### Data provided
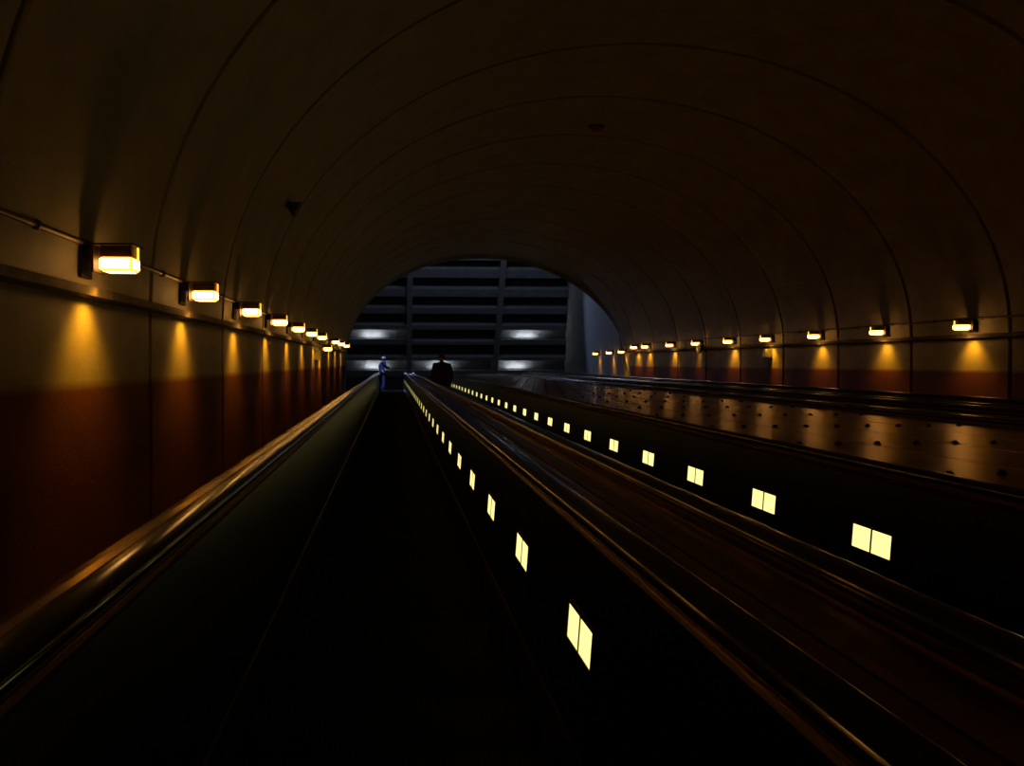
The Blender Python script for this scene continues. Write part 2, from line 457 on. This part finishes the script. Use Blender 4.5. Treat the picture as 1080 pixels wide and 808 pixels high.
for t0, t1 in ts: slab(bm, X0, X1, t0, t1, 0, 1.3)
for x in ribs: slab(bm, x-.16, x+.16, ts[-1][0], ts[0][1], -.12, 1.3)
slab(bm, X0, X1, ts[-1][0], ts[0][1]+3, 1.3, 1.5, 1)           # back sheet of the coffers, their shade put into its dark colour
lit = [(6, 7, (-4.25, 1.05)), (6, 7, (6.3, 10.9)), (8, 9, (-4.25, 1.05)), (8, 9, (1.05, 6.3)), (8, 9, (6.3, 10.9))]
for a, b, (x0, x1) in lit:
    slab(bm, x0+.16, x1-.16, ts[b][1], ts[a][0], .38, .55); slab(bm, x0+.16, x1-.16, ts[b][1], ts[b][1]+.15, 0, .035)
structure(obj('ceiling', bm, [M['hall'], M['coffer_shade']]))
names = ['white uplight in the upper lit coffer beside the left wall', 'white uplight in the upper lit coffer on the right side', 'white uplight in the lowest coffer on the left, behind the blue clad person',
         'white uplight in the lowest coffer at the middle, behind the dark figure', 'white uplight in the lowest coffer on the right side']
cxs = [-1.15, 8.0, -1.0, 2.9, 7.6]
for (a, b, (x0, x1)), nm, xc in zip(lit, names, cxs):
    t0 = ts[b][1]; loc = B0+Vector((xc, 0, 0))+U*t0+W*.2
    t = thing('uplight', nm, 'lamp', loc, 'uplights in the coffers')
    b2 = bmesh.new(); o2 = B0.copy()
    slab(b2, xc-.62, xc+.62, t0, t0+.04, .05, .18); obj('trough', b2, M['box'], t, loc)
    b2 = bmesh.new(); slab(b2, xc-.55, xc+.55, t0+.04, t0+.05, .07, .16); obj('lens', b2, M['ulight'], t, loc)
# back wall under the vault
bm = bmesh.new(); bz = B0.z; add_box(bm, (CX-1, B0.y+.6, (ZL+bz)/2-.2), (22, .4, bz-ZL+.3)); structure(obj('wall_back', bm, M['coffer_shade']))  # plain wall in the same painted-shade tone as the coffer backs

# ------------------------------------------------------------------ small fixtures
def wall_box(sd, s, h, label, w=.16, d=.14, hh=.22):
    t = thing('junction_box', label, 'box', P(CX+sd*RA, s, h), None, (A30, 0, 0)); k = -sd
    bm = bmesh.new(); add_box(bm, (k*d/2, 0, 0), (d, w, hh), bev=.008); obj('body', bm, M['box'], t)
    bm = bmesh.new(); add_box(bm, (k*(d+.006), 0, 0), (.012, w*.86, hh*.86), bev=.004); obj('cover', bm, M['box'], t)
    bm = bmesh.new(); add_cyl(bm, (k*.03, 0, -hh/2), (k*.03, 0, -hh/2-.75), .016); obj('conduit_drop', bm, M['pipe'], t)
    return t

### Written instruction
Please repeat exactly the data above from its first line to the line that contains "ts[0][1], -.12, 1.3)", inclusive, and leave every picture out.

### Reply
The Blender Python script for this scene continues. Write part 2, from line 457 on. This part finishes the script. Use Blender 4.5. Treat the picture as 1080 pixels wide and 808 pixels high.
for t0, t1 in ts: slab(bm, X0, X1, t0, t1, 0, 1.3)
for x in ribs: slab(bm, x-.16, x+.16, ts[-1][0], ts[0][1], -.12, 1.3)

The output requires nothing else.